The suspect had rented a car and fitted it with a surveillance camera to monitor Kirillov’s residence, it added. The footage was monitored by the attack’s organizers in Ukraine’s eastern city of Dnipro, it said, who remotely detonated the bomb when they saw Kirillov and his assistant leave the building on Ryazansky Street early Tuesday morning.

Kirillov, who was 54, was the most senior military official known to be killed since Russia launched its full-scale invasion of Ukraine in February 2022. A source in Ukraine’s SBU told CNN that Kirillov’s “inglorious end awaits all those who kill Ukrainians” and that “retribution for war crimes is inevitable.”

Kirillov’s assassination struck not only at the core of Russia’s military, but close to the heart of the nation’s capital, just 7 kilometers (4 miles) from the Kremlin. His death marked the fourth killing of key military figures on Russian soil in the last two months alone.

Although Kirillov’s death will likely not significantly hamper Russia’s war effort, it is a measure of the urgency with which Ukraine is trying to wrest pack the initiative in the nearly three-year-old war by any means possible, as the clock ticks down to Donald Trump’s return to the White House and Russia continues to advance on the eastern front.

Ukraine’s killing of Kirillov will likely have a chilling effect among Russia’s elite, according to Nigel Gould-Davies, senior fellow for Russia and Eurasia at the International Institute for Strategic Studies.

“What’s most significant about this was that it takes place at an unprecedented level of seniority,” Gould-Davies told CNN. “This will deeply disconcert other senior elite, including military figures, that they can, in the capital itself, be killed like this.”

Russian state media identified the suspect as Akhmad Kurbanov and published a video of him – recorded by Russia’s spy agency, the FSB – seeming to confess to planting the bomb that killed Kirillov. It was not clear whether the individual was speaking under duress.
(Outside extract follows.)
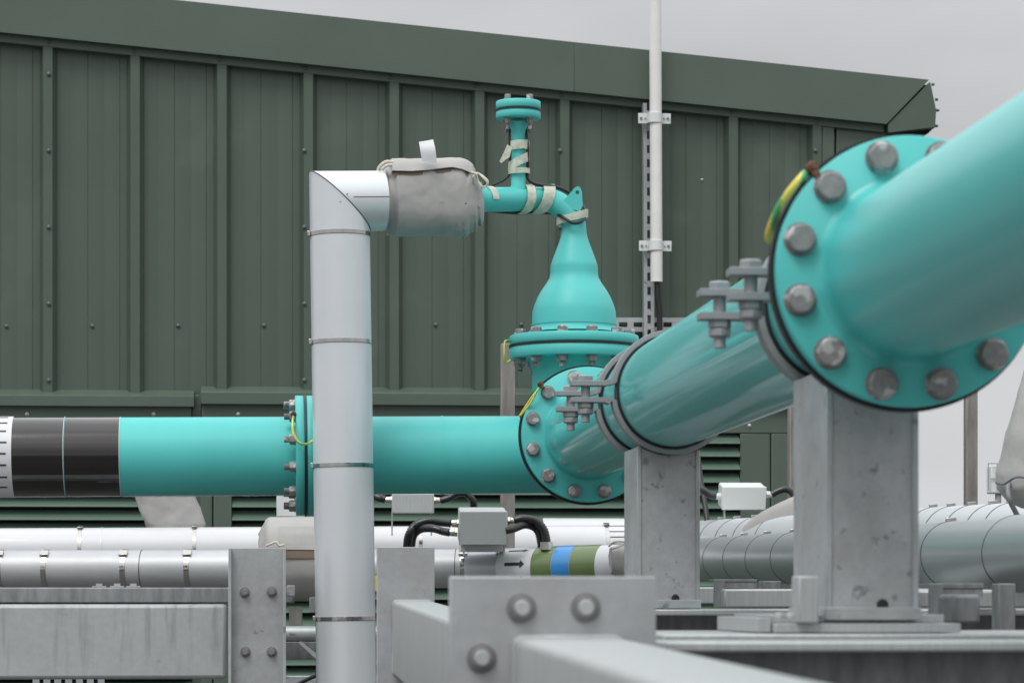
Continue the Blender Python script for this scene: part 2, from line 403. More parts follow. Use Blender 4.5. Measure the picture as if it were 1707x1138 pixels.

The Kremlin has published similar videos before. Following the attack in March on Crocus City Hall in Moscow, when gunmen stormed a concert venue in Russia’s worst terror attack in decades, Russian authorities published videos of suspects – also from Central Asia – being hunted down and beaten by security forces. They later appeared in court displaying injuries to their faces and bodies.

The suspect’s Uzbek citizenship could spark a renewed backlash against Central Asian immigrants in Russia, as seen after the Crocus City Hall attack carried out by men from Tajikistan. Russia relies heavily on Central Asian immigrants to plug gaps in its workforce, strained by the war in Ukraine.

In a press briefing Wednesday, Kremlin spokesperson Dmitry Peskov said Kirillov’s assassination shows Ukraine “does not shy away from using terrorist methods.”

A source in Ukraine’s SBU told CNN on Tuesday that Kirillov “was a war criminal and an absolutely legitimate target, as he gave orders to use banned chemical substances against the Ukrainian military.”

A day before his killing, the SBU said that, on Kirillov’s orders, Russia had used more than 4,800 cases of chemical munitions since the war began. CNN has previously reported on Russia’s use of tear gas as a weapon in Ukraine.

Before his death, the United States had sanctioned Kirillov’s government entity for its alleged use of the chemical weapon chloropicrin against troops in Ukraine.

Chloropicrin – which affects the eyes, skin, throat and lungs – was manufactured for use as a tear gas during the trench warfare of World War I. It was banned in 1993 under the Chemical Weapons Convention (CWC), to which Russia is a signatory.

The United Kingdom also sanctioned Kirillov in October for the “deployment of barbaric chemical weapons” in Ukraine.